The cenotaph of John Wakeman, last abbot here and first bishop of the new see of Gloucester, partly screens off this chapel from the aisle. It has on it a cadaver – a corpse eaten by toads, serpents, and so on – a repulsive but popular form at the end of the medieval period.

On the other side of the ambulatory is the vault which contains the remains of Isabelle Neville and George, Duke of Clarence. She died in 1476, he was murdered in 1477.

Eastward is the blocked entrance to the destroyed Lady Chapel, said to have been 100 feet long.

Next, on the south, St Faith’s Chapel, as is thought, and next to it one of unknown dedication in which are to be seen a number of very interesting bits of images and carving which have been found from time to time. Some belong to the chantries, and there are some inscribed bases with names of the great benefactors and nobles which belonged to a series.

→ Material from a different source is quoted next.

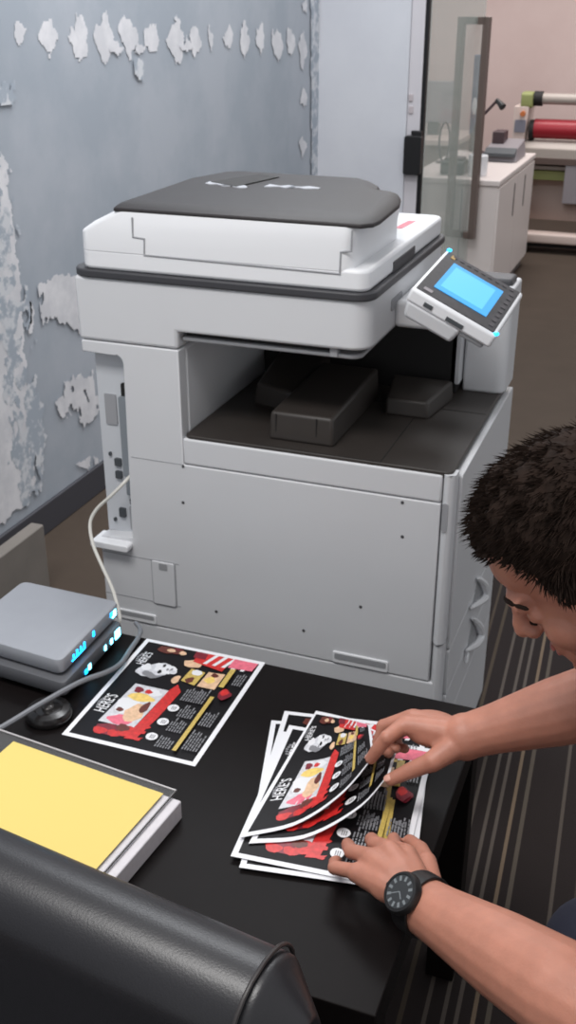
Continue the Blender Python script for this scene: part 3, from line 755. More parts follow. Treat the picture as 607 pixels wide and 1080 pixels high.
def led(parent, f0, f1, kk, zc, hh, m_, nm='status_light', icon=False):
    a = kk[1].lerp(kk[2], f0); b = kk[1].lerp(kk[2], f1); nrm = (kk[2]-kk[1]).cross(Vector((0, 0, 1))).normalized()
    if nrm.dot(Vector((1, 0, 0))) < 0: nrm = -nrm
    bm = NB(); o = nrm*.0012; i = -nrm*.001
    hexa(bm, [Vector((p.x, p.y, zc-hh)) for p in (a+i, b+i, b+o, a+o)], [Vector((p.x, p.y, zc+hh)) for p in (a+i, b+i, b+o, a+o)])
    obj(nm, bm, m_, parent, bevel=.001)
for f0, f1, z, h, m_ in ((.08, .15, .592, .006, led_white), (.13, .18, .595, .004, led_cyan), (.46, .49, .594, .005, led_cyan), (.62, .645, .592, .005, led_cyan), (.68, .70, .592, .004, led_cyan), (.74, .765, .592, .005, led_cyan), (.80, .82, .592, .003, led_cyan), (.62, .84, .585, .0008, led_cyan)):
    led(up, f0, f1, k, z, h, m_)
for f0, f1, z, h, m_ in ((.06, .15, .561, .008, led_white), (.20, .235, .559, .005, led_white), (.31, .34, .559, .005, led_white), (.58, .62, .556, .005, led_white), (.64, .68, .554, .004, led_cyan)):
    led(lo, f0, f1, k2, z, h, m_)
bm = NB(); pc = P(52, 756, TZ)
lathe(bm, [(.001, .0004), (.034, .0004), (.036, .004), (.036, .010), (.032, .016), (.022, .018), (.019, .015), (.010, .016), (.001, .016)], pc, n=40)
pk = tag(obj('round_stand', bm, puck_m), 'round glossy black puck lying in front of the router, left of the flat poster', 'puck')
bm = NB(); lathe(bm, [(.001, .0155), (.010, .0155), (.009, .020), (.004, .023), (.001, .023)], pc, n=24); obj('centre_knob', bm, puck_c, pk)
bm = NB(); pth = [P(-60, 800, TZ+.004), P(0, 768, TZ+.03), P(45, 741, TZ+.03), P(85, 719, TZ+.028), P(112, 709, TZ+.022), P(127, 700, TZ+.010), P(138, 684, TZ+.005), P(146, 672, TZ+.005), P(148, 664, TZ+.005), P(143, 657, TZ+.005)]
tube(bm, smooth_path(pth, 8), .0042, 8); tag(obj('grey_cable', bm, cable_g), 'grey cable curving from the left edge past the lower network box', 'cable')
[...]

In and about the ambulatory are several remnants of good stone screens, and some tombs of abbots.

Next to the anonymous chapel is the vestry, polygonal, like its neighbour.

Pass into the south transept, which retains its apsidal chapel; there is a vaulted chamber over this, of the same size; its use is uncertain.

A door at the eastern end of the south nave aisle leads to the relic of the cloisters. They were of rich fifteenth century work. Immediately adjacent to the transept is the passage called the slype, and next to it was the chapter house, wholly gone. The monks’ cemetery was to the east of this.

The greater part of the south side and east end of the church, and, consequently, the site of the cloister buildings, is inaccessible to the public; but only foundations could be discovered by excavation; there is nothing above ground.

The cloister did not abut on the whole length of the nave, but only for five bays; west of it was the outer parlour, and from this was a door into the church.

The only other important remnant of the Abbey is the gatehouse, which, as in other instances is much restored. It belongs now to the church and has a room over it.